Interior Dalam mesjid dan mimbar yang telah berumur

Puas menengok kedalam mesjid saya melanjutkan perjalanan menuju destinasi berikutnya. Dalam perjalanan saya singgah sejenak di depan Kelenteng yang bersisian dengan Vihara umat Buddha Gorontalo. Desain keduanya relatif modern, agak berbeda dengan sejumlah tempat ibadah sejenis yang pernah saya lihat. Saya tertarik dengan lantunan musik oriental yang menggema dari pengeras suara. Rupanya sejumlah orang tua tengah bersenam di pagi yang relatif mendung ini. Sempat terbesit niat untuk mengambil gamabar namun ada rasa sungkan untuk mengganggu keriaan mereka. Saya melanjutkan menggowes.

Vihara dan Kelenteng terlihat dari belakang.

Tak berapa lama Monumen Nani Wartabone terlihat didepan mata. Tahun 1987 monumen ini didirikan atas prakarsa Drs A Nadjamudin, walikota Gorontalo saat itu, guna mengenang jasa seorang pahlawan nasional  dari Gorontalo, Nani Wartabone. Catatan yang ditorehkan sosok ini tidak main-main. Beliau merupakan proklamator kemerdekaan Gorontalo dari penjajahan Belanda yang memilih menempatkan daerah ini dalam naungan Negara Kesatuan Republik Indonesia. Hal ini merupakan buntut dari upaya perlawanan rakyat atas rencana Belanda yang hendak membumi-hanguskan tanah Gorontalo pada 28 Desember 1941. Puncaknya pada 23 Januari 1942 dini hari, pihak Belanda berhasil diusir dari Gorontalo. Hingga saat ini tanggal tersebut lebih melekat dalam benak masyarakat Gorontalo dibanding hari ulang tahun Provinsi Gorontalo yang jatuh pada 16 Februari. Kini monumen tersebut berdiri gagah di pelataran Lapangan Taruna Remaja Gorontalo, berhadapan dengan kediaman dinas Gubernur Gorontalo.
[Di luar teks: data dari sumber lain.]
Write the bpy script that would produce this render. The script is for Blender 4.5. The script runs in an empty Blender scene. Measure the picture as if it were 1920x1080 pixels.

Monumen Nani Wartabone menyambut matahari pagi.

Monumen Nani Wartabone merupakan patung sosok Nani Wartabone yang sedang menunjuk ke arah Kantor Pos Kota Gorontalo. Bukan tanpa alasan, mengingat ditempat inilah proklamasi kemerdekaan tersebut dikumandangkan. Letaknya relatif berdekatan dengan lokasi monumen sehingga saya kembali mengayuh sepeda ke lokasi ini. Di halaman kantor pos berdiri sebuah monumen dan prasasti yang mencatat pidato Nani Wartabone dan nama-nama Komite Dua Belas yang terlibat dalam upaya perumusan proklamasi.

Monumen Peringatan proklamasi Gorontalo 23 Januari 1942.

Lama dan Baru. Fixie berpose di depan gedung Kantor Pos Gorontalo.

Hasil Perjuangan. Sebuah Bentor lewat di depan Gedung Nasional yang
merangkap markas LVRI. Tanpa mereka Bentor mungkin tiada. Kaitannya?

Dalam persiapan pulang saya kemudian teringat akan sebuah gedung tua yang terletak di Kelurahan Ipilo, Kecamatan Kota Timur . Dengan energi tersisa saya mengayuhkan pedal ke Gedung Nasional. Deretan angka 1948 yang tertulis dibagian depan agaknya menunjukkan tahun pembangunan gedung ini. Saat ini Gedung Nasional digunakan sebagai markas Legiun Veteran Republik Indonesia (LVRI) Gorontalo. Sayang sekali saya tak menemukan salah satu diantara mereka. Karena rasa lelah yang mulai melanda, saya memutuskan mengakhiri petualangan. Dalam sela gowesan menuju rumah sempat terpikir ungkapan popular milik Bung Karno 'Jas Mera', jangan sampai melupakan sejarah. Ya, nilai-nilai yang terkandung dalam rangkaian kata-kata singkat ini selalu dalam dan menjadi satu dari selaksa kunci guna meraih esensi sebagai sebuah bangsa yang besar. Bangsa yang besar tak pernah melupakan sejarah, bukan?